Antike Umweltbelastung bis heute nachweisbar
Michael Wagreich von der Universität Wien und Erich Draganits von der Universität für Bodenkultur (Boku) Wien haben in ihrer Arbeit Daten zusammengeführt, die einen relativ weiten Blick in die Vergangenheit erlauben, etwa Eisbohrkerne, Sedimente aus Gewässern oder Proben aus Mooren.
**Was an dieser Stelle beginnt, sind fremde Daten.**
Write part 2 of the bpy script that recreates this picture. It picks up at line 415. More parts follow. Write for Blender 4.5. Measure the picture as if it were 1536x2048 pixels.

Dabei gingen sie der Frage nach, wann sich umweltverändernde Aktivitäten durch Menschen erstmals großflächiger nachweisen lassen.
Es gebe zwar Theorien, wonach sich schon der Aufstieg des Ackerbaus vor 8.000 bis 10.000 Jahren in der atmosphärischen CO2-Konzentration ablesen lasse, sagte Wagreich im Gespräch mit der APA - doch das sei „sehr umstritten“.
Studie
„Early mining and smelting lead anomalies in geological archives as potential stratigraphic markers for the base of an early Anthropocene“, The Anthropocene Review (7.2.108).
Spuren aus der Bronzezeit
Die Wiener Forscher verweisen auf Proben aus Europa und Nordamerika, wo man mehrfach fündig wurde. So zeigen sich bereits ab der Bronzezeit erhöhte Konzentrationen von Schwermetallen wie Kupfer und Blei. Die Wissenschaftler gehen davon aus, „dass das ein erstes messbares Signal ist, das in mehreren geologischen Archiven - also unterschiedlichen Sedimenten - nachweisbar ist“.
Dieser Befund fällt zeitlich mit dem Aufstieg des Metall-Verhüttungswesens zusammen. Das älteste Signal ist etwa 3.200 bis 2.500 Jahre alt und lässt sich der phönizisch-griechischen Kupfer- und Silberproduktion zuordnen. Erstaunlicherweise zeigten sich gegenüber dem natürlichen Bleigehalt dreifach erhöhte Bleiwerte in Eisbohrkernen aus dem arktischen Kanada und in Grönland.
Antike: Bleiwerte verfünffacht
Vor rund 2.000 Jahren intensivierten dann die Römer ihre Metallproduktion - vor allem im heutigen Spanien. In Bohrkernen schlug sich das bereits in fünffach erhöhten Werten nieder. Aufgrund der Isotopenzusammensetzung des Bleis lasse sich auf eine Herkunft von der Iberischen Halbinsel rückschließen. „Die Verschmutzung durch Blei und andere Metalle wurde nicht nur durch Flüsse verbreitet, sondern auch in der Atmosphäre in Form von Aerosolen, die vor allem bei der Metallerzeugung, dem Rösten bzw. Verhütten des metallführenden Erzes entstanden sind“, so Draganits in einer Aussendung.
Dass eine derart weite Verbreitung möglich war, „wollten wir in unserer Zusammenschau auch zeigen“, so Wagreich. Global verteilt wurden die Metallspuren allerdings damals nicht. „Das hat sich auf den europäischen und nordamerikanischen Raum beschränkt.“
Nicht vergleichbar sind die damaligen Konzentrationen auch damit, was sich besonders durch das verbleite Benzin in den 1950er Jahren in der Umwelt angesammelt hat. Messdaten aus einem Schweizer Moor zeigen etwa, dass dort im Vergleich zur Antike rund dreißig Mal mehr Blei eingetragen wurde.
Wann begann das Anthropozän?
Wagreich will nun anhand von Proben, die derzeit in Österreich gezogen werden, genauere Rückschlüsse auf den frühen Kupferbergbau in den Alpen ziehen. „Man weiß, dass das einen Einfluss auf die nähere Umgebung gehabt hat.“ Ob das großräumiger nachweisbar ist, wird nun analysiert.
Eine internationale Arbeitsgruppe, an der Wagreich beteiligt ist, beschäftigt sich seit längerem mit der „Einführung“ des Anthropozäns als neues Erdzeitalter. Am ehesten kommen als dessen Beginn die 1950er Jahre infrage, da hier die ersten weltweiten Nachweise von durch Atombombenversuche freigesetzte Radionuklide erbracht wurden.
Die nunmehrige Publikation soll einen Beitrag dazu leisten, dass es auch lange davor schon „Umweltverschmutzung gegeben hat, die durchaus bedeutendes Ausmaß erreicht hat“, so Wagreich. Von einer Art „frühem Anthropozän“ würde in Fachkreisen auch bereits gesprochen.